Nous notons d’ailleurs que le Tribunal fédéral a déjà indiqué dans un obiter dictum que l’application par analogie de l’art. 44 LP vaut « sans doute aussi » pour les ordonnances adoptées en vertu de la LEmb (TF 5F_2/2011 du 12 mai 2011 consid. 3.3.1 ; cf. également Meier-Dieterle/Keller, Der Arrestvollzug bei Banken, ZZZ/PCEF 62/2023, p. 146 ss., p. 153 ; Pahud, Le séquestre et la protection provisoire des créances pécuniaires, 2018, p. 167 par. 463).

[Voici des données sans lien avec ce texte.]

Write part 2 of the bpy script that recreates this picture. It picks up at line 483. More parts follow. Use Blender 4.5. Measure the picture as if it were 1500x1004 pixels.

Les conséquences de cette jurisprudence sont à notre sens les suivantes :

    • Aussi longtemps que des avoirs font l’objet d’une mesure de gel fondée sur la LEmb, ces avoirs peuvent être séquestrés ou saisis par l’Office des poursuites, mais ils ne sauraient être réalisés selon la LP.
    • Le gel selon la LEmb l’emporte également lorsqu’il intervient après le séquestre ou la saisie selon la LP.
    • Les créanciers sont renvoyés à agir devant les autorités compétentes selon la LEmb. En substance, les dernières ordonnances fondées sur la LEmb, dont l’Ordonnance Ukraine, prévoient que le SECO peut, exceptionnellement, autoriser le déblocage de ressources économiques gelées pour, entre autres, prévenir des cas de rigueur, honorer des contrats existants ou honorer des créances en application d’une décision judiciaire, administrative ou arbitrale (cf. not. art. 15 al. 5 Ordonnance Ukraine ou art. 2 al. 3 Ordonnance Venezuela). La décision du SECO à cet égard peut être portée devant le Tribunal administratif fédéral (cf. p. ex. jugement du TAF B-547/2023 du 7 novembre 2023).

Un recours a été déposé au Tribunal fédéral contre le jugement de l’Obergericht (5A_802/2024).